TASK INSTRUCTIONS: With the pictures left out, copy the listing below exactly.

PROVIDED MATERIAL:
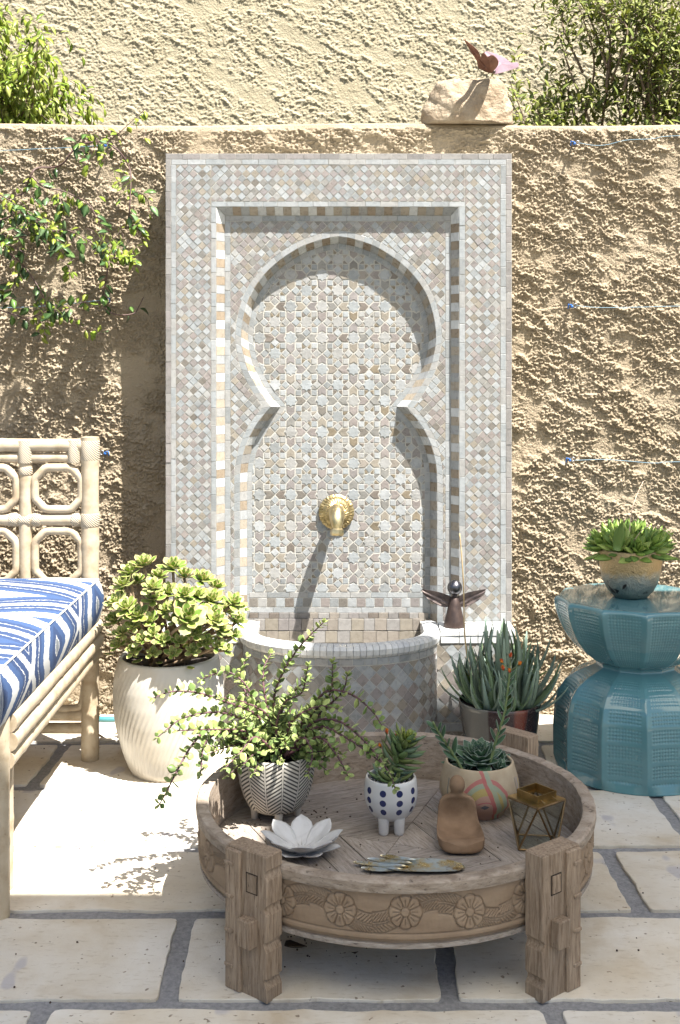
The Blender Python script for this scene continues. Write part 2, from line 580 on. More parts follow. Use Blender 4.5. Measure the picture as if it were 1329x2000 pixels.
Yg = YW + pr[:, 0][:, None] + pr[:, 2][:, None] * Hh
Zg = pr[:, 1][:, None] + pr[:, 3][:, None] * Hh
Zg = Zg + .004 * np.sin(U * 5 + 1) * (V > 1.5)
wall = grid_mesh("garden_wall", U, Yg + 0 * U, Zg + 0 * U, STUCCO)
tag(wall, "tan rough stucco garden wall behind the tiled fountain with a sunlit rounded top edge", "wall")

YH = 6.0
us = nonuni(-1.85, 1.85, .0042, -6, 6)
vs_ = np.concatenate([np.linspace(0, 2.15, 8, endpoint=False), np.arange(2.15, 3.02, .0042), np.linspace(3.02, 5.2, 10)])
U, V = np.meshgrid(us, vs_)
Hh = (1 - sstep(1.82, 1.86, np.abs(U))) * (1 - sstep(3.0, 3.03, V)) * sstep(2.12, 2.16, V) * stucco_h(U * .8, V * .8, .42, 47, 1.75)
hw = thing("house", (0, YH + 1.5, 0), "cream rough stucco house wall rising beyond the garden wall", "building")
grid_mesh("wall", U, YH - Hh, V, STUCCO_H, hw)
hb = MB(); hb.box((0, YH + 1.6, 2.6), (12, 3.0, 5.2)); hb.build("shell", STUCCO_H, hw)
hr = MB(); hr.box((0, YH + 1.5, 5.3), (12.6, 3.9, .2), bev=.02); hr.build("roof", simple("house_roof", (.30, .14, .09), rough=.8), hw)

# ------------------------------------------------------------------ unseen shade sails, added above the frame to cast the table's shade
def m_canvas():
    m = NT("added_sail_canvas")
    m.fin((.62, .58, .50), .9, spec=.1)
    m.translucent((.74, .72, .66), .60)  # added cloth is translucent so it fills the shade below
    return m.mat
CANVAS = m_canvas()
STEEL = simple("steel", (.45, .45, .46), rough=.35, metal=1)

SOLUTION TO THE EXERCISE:
The Blender Python script for this scene continues. Write part 2, from line 580 on. More parts follow. Use Blender 4.5. Measure the picture as if it were 1329x2000 pixels.
Yg = YW + pr[:, 0][:, None] + pr[:, 2][:, None] * Hh
Zg = pr[:, 1][:, None] + pr[:, 3][:, None] * Hh
Zg = Zg + .004 * np.sin(U * 5 + 1) * (V > 1.5)
wall = grid_mesh("garden_wall", U, Yg + 0 * U, Zg + 0 * U, STUCCO)
tag(wall, "tan rough stucco garden wall behind the tiled fountain with a sunlit rounded top edge", "wall")

YH = 6.0
us = nonuni(-1.85, 1.85, .0042, -6, 6)
vs_ = np.concatenate([np.linspace(0, 2.15, 8, endpoint=False), np.arange(2.15, 3.02, .0042), np.linspace(3.02, 5.2, 10)])
U, V = np.meshgrid(us, vs_)
Hh = (1 - sstep(1.82, 1.86, np.abs(U))) * (1 - sstep(3.0, 3.03, V)) * sstep(2.12, 2.16, V) * stucco_h(U * .8, V * .8, .42, 47, 1.75)
hw = thing("house", (0, YH + 1.5, 0), "cream rough stucco house wall rising beyond the garden wall", "building")
grid_mesh("wall", U, YH - Hh, V, STUCCO_H, hw)
hb = MB(); hb.box((0, YH + 1.6, 2.6), (12, 3.0, 5.2)); hb.build("shell", STUCCO_H, hw)
hr = MB(); hr.box((0, YH + 1.5, 5.3), (12.6, 3.9, .2), bev=.02); hr.build("roof", simple("house_roof", (.30, .14, .09), rough=.8), hw)

# ------------------------------------------------------------------ unseen shade sails, added above the frame to cast the table's shade
def m_canvas():
    m = NT("added_sail_canvas")
    m.fin((.62, .58, .50), .9, spec=.1)
    m.translucent((.74, .72, .66), .60)  # added cloth is translucent so it fills the shade below
    return m.mat
CANVAS = m_canvas()
STEEL = simple("steel", (.45, .45, .46), rough=.35, metal=1)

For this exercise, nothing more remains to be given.